==== PROVIDED DATA

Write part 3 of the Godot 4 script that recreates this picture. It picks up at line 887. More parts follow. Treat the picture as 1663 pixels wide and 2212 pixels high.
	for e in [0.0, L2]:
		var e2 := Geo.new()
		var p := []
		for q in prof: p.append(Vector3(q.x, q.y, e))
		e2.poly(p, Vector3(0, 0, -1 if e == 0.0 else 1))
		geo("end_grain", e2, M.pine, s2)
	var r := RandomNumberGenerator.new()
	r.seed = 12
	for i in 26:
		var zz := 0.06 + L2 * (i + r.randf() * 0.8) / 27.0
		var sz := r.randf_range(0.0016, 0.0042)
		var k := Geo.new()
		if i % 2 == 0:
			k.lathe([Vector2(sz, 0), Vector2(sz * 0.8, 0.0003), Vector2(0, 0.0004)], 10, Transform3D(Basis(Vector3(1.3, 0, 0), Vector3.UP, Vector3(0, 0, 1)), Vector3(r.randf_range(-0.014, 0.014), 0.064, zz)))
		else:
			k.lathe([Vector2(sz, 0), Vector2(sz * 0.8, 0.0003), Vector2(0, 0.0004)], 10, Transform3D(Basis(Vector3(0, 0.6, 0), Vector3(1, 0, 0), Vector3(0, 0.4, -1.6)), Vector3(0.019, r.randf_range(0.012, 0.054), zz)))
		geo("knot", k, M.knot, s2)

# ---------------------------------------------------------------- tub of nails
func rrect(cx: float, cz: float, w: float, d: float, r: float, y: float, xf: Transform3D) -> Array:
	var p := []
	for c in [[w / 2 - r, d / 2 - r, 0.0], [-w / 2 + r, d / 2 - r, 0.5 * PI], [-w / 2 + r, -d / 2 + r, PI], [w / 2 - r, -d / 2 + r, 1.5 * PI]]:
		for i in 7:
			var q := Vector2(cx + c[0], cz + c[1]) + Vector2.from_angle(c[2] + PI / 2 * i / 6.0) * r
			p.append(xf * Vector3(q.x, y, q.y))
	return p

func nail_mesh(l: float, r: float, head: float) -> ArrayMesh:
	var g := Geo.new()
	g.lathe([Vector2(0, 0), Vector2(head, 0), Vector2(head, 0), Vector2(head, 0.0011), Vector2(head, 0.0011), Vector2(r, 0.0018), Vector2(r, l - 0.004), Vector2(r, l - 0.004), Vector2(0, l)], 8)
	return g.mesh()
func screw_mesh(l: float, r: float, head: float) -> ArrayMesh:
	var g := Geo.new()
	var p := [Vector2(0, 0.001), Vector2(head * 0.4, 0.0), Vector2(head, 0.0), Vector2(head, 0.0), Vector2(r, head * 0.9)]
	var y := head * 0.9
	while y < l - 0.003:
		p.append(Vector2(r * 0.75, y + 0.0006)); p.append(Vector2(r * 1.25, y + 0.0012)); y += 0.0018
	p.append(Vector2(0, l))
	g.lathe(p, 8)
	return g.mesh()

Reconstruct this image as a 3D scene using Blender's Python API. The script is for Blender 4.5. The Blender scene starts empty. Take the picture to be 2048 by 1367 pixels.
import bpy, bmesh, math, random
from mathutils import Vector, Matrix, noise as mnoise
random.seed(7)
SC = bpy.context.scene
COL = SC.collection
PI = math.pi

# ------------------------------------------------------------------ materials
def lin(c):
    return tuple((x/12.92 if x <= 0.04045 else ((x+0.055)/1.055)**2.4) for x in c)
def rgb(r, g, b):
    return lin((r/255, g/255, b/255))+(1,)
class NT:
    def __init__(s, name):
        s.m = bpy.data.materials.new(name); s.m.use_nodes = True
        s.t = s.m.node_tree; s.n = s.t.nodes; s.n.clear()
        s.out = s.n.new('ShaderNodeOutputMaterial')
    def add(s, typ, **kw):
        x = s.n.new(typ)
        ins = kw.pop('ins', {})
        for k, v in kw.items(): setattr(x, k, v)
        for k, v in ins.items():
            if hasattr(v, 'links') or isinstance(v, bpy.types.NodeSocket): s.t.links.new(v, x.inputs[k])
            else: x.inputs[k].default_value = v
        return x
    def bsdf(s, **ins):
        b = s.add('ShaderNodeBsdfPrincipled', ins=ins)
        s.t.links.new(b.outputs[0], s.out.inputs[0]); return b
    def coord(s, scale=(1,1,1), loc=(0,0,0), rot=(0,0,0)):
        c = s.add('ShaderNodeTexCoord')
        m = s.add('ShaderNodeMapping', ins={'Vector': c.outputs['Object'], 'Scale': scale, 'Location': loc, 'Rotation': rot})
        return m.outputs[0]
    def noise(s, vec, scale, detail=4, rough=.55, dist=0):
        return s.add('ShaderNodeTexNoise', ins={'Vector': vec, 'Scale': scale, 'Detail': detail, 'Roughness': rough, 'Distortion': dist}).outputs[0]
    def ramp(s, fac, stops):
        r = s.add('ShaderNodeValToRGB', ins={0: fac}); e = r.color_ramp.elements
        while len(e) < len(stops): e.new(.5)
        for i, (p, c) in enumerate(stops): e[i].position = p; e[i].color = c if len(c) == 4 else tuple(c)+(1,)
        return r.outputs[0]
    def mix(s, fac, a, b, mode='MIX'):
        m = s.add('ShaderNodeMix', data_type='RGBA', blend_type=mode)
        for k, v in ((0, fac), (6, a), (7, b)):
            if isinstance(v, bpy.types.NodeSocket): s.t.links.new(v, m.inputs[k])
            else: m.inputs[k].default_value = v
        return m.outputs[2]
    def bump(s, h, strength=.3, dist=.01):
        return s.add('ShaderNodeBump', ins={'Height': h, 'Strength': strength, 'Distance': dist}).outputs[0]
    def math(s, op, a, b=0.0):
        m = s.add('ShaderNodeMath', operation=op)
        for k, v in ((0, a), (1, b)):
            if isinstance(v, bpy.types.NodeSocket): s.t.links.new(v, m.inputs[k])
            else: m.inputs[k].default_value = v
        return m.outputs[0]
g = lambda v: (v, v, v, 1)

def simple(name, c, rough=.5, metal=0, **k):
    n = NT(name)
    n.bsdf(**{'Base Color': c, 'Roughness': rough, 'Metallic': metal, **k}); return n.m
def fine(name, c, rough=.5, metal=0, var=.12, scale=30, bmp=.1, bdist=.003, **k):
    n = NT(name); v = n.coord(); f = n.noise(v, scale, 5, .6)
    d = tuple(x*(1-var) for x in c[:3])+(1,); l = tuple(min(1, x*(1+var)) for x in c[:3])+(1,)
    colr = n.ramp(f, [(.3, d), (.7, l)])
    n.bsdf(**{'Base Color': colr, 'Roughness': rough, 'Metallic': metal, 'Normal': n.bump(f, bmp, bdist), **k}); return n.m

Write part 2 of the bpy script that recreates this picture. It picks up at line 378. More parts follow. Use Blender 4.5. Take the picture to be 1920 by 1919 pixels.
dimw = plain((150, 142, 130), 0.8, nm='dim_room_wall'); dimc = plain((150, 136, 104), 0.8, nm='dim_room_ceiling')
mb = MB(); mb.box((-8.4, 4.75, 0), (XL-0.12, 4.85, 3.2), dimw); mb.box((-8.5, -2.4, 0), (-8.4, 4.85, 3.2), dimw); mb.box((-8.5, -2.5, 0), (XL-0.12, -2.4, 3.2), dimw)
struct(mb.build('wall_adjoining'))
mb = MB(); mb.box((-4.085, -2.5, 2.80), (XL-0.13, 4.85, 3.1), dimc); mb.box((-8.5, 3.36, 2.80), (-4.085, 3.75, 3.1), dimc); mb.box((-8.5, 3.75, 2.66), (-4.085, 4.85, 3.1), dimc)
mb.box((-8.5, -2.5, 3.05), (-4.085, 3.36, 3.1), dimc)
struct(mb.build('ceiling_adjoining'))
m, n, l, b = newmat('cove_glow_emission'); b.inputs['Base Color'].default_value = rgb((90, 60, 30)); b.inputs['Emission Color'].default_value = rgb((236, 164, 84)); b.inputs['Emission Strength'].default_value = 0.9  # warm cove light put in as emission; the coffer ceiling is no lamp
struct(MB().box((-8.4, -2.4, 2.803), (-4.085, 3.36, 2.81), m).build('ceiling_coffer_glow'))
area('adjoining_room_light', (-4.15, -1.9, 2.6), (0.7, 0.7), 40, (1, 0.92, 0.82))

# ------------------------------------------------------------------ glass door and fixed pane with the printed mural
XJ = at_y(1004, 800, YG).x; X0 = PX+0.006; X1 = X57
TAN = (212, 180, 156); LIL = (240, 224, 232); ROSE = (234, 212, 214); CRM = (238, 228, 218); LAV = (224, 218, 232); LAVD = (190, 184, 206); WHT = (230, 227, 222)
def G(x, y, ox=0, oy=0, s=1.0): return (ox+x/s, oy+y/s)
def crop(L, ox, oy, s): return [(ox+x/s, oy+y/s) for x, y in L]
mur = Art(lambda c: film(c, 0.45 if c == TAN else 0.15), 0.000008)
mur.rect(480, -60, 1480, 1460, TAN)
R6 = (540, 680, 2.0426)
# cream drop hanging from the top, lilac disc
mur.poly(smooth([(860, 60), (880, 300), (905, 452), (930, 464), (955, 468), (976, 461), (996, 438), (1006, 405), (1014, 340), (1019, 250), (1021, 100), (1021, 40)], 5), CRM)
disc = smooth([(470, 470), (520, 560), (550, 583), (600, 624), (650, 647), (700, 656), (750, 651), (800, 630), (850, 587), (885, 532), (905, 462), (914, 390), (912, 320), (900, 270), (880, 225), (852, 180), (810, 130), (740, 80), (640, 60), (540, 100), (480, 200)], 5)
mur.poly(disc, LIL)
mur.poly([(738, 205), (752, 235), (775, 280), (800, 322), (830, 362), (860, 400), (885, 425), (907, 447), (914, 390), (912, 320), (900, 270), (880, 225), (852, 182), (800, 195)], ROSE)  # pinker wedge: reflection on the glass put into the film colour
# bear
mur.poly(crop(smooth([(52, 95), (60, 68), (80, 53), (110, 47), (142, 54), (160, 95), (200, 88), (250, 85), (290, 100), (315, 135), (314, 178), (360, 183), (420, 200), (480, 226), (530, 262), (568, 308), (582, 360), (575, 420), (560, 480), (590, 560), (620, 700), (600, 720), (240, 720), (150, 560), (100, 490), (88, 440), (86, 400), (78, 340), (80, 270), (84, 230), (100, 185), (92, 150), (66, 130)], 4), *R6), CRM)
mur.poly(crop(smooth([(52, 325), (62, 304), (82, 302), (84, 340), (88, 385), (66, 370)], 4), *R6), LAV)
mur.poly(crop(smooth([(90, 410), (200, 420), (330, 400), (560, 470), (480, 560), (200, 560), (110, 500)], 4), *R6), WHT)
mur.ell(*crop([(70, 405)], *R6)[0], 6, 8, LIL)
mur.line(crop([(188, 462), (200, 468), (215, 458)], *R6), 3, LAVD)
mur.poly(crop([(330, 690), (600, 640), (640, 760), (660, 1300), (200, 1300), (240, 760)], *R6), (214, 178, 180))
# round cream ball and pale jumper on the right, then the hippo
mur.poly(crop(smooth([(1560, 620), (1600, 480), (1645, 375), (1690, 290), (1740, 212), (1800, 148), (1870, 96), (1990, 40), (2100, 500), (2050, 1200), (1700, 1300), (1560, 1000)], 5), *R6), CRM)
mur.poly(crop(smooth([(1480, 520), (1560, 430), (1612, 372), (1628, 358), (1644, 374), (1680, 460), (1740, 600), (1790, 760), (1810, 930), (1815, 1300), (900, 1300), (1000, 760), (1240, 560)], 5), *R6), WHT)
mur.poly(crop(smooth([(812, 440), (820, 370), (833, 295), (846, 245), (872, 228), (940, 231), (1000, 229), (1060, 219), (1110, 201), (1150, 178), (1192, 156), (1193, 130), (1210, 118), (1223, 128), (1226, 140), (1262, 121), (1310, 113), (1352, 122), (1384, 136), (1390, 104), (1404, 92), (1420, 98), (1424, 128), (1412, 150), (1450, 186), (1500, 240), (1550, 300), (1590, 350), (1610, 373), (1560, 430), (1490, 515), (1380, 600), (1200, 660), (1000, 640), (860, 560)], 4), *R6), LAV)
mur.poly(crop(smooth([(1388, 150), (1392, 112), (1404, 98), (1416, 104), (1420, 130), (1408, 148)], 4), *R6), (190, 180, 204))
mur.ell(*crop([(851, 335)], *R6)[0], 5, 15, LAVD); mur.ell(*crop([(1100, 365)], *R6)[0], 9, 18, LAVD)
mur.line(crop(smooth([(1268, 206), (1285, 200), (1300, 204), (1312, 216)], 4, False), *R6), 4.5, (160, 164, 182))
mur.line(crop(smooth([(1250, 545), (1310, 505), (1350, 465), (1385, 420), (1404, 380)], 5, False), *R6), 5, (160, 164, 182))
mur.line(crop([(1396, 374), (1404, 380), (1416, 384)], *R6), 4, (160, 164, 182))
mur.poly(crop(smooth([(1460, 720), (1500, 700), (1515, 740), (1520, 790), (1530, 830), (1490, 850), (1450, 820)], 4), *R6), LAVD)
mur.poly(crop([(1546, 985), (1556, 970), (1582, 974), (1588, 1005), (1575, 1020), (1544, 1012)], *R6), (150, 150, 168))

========

Output only the lines from the one containing "(-4.085, 4.85, 3.1), dimc)" through the one containing "(1, 0.92, 0.82))", inclusive, exactly as written.

* **FULL SOLUTION**:
mb = MB(); mb.box((-4.085, -2.5, 2.80), (XL-0.13, 4.85, 3.1), dimc); mb.box((-8.5, 3.36, 2.80), (-4.085, 3.75, 3.1), dimc); mb.box((-8.5, 3.75, 2.66), (-4.085, 4.85, 3.1), dimc)
mb.box((-8.5, -2.5, 3.05), (-4.085, 3.36, 3.1), dimc)
struct(mb.build('ceiling_adjoining'))
m, n, l, b = newmat('cove_glow_emission'); b.inputs['Base Color'].default_value = rgb((90, 60, 30)); b.inputs['Emission Color'].default_value = rgb((236, 164, 84)); b.inputs['Emission Strength'].default_value = 0.9  # warm cove light put in as emission; the coffer ceiling is no lamp
struct(MB().box((-8.4, -2.4, 2.803), (-4.085, 3.36, 2.81), m).build('ceiling_coffer_glow'))
area('adjoining_room_light', (-4.15, -1.9, 2.6), (0.7, 0.7), 40, (1, 0.92, 0.82))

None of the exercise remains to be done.